In Ontario( and I believe virtually all of Canada) such a panel could only be installed AFTER a full panel disconnect switch, which did not need to be part of the panel, and did not need to be close to the panel in the past. I believe it DID need to be within 6 feet of the door leading into the room where the panel was installed, either inside or outside of the room in residential applications, and it was sometimes on the power pole for farm/rural applications (which often had no meter back in the early days of 30 amp services)

Reply to
clare

My parents' first house was built sometime between 1969 and 1972 and it had a panel with Edison type fuses. This was in western PA.

nate

Reply to
Nate Nagel

My house in Md (1971) had fuses too, in type S adapters. The reality is, you could install a panel with fuses today if it had the type S adapters.

Reply to
gfretwell

My house in the Chicago western suburbs was built in 1958 with breakers

Reply to
hrhofmann

Excellent questions. I hoped Roy, John or Greg would answer.

I believe it is not obvious from the NEC and is up to the inspector.

You may have been arguing above that GFCI protection is required for receptacles, not branch circuits, but AFCI protection is required for branch circuits - which may work.
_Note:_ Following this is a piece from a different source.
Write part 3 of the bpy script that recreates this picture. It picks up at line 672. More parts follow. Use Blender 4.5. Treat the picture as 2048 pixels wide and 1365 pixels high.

AFCIs are more important for older wiring, but new wiring of today will likely become the old wiring of the future. Logically, using AFCIs in panel replacements is more important than new installs (but it is certainly not in the code).

If the OP replaces his panel AFCI are another question and may be a real good idea with his older wiring..

As you likely know, AFCI protection is required for 15 and 20A 120V branch circuits supplying "outlets" (receptacles, lighting, smoke detectors, ...) in specified rooms in "dwellings". Generally receptacles that are required to have GFCI protection are not required to have AFCI protection. Older houses may have kitchen appliance, laundry and unfinished basement circuits that do not stray into rooms where protection is required. And maybe bathroom circuits.

The protection would be for the branch circuit (which includes the L14-20 receptacle).